Son of Fernán Ruiz. Held the castles of Allariz and Monterrey. Fought at the Battle of Salado (1340). Received the lordship of Portela and Abavides from Alfonso XI. The builder of the Biedma territorial base in A Limia.
The pivotal figure. Served Pedro I as chief cupbearer, then switched to Enrique de Trastámara after the execution of his heir. Defended Monterrey against Fernando de Castro. Present at Montiel. Rewarded with the lands that became the future County of Monterrey.
Brother of Juan Rodríguez. Rose to the episcopate — first Mondoñedo, then Ourense. The Biedma placed men in the Church as well as in the fortress.
Only daughter and sole heiress of Juan Rodríguez de Biedma. Her marriage to Diego López de Stúñiga el Mozo in 1406 united the two houses and transmitted the entire Biedma señorío to the Zúñiga.

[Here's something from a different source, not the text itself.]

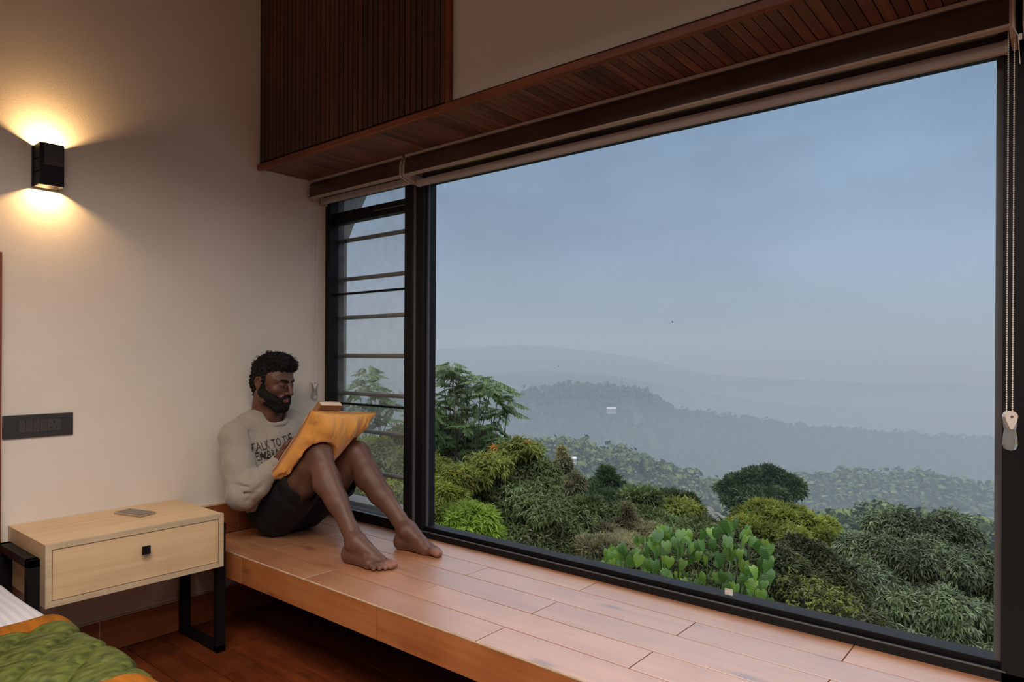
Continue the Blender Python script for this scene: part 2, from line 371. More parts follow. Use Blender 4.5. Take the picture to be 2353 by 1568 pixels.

The Navarrese nobleman who married into Galicia. Received the castle of Monterrey from Juan II. His two marriages produced rival branches that fought for half a century.
Married Teresa de Zúñiga y Biedma, the second vizcondesa. Received the title of first Count of Monterrey from Enrique IV (1474). Built the Torre del Homenaje that still dominates the castle.
Born in the castle of Monterrey. Defended La Coruña against Drake. Viceroy of New Spain (1595–1603) and Peru (1604–1606). The cities of Monterrey, Mexico and Monterey Bay, California bear his title. Died in Lima. Buried back in the castle where he was born.
Theologian at Salamanca, bishop of Segovia, archbishop of Compostela and then Seville, cardinal. The Zúñiga placed men on the throne of Compostela as the Biedma had placed them in Mondoñedo and Ourense.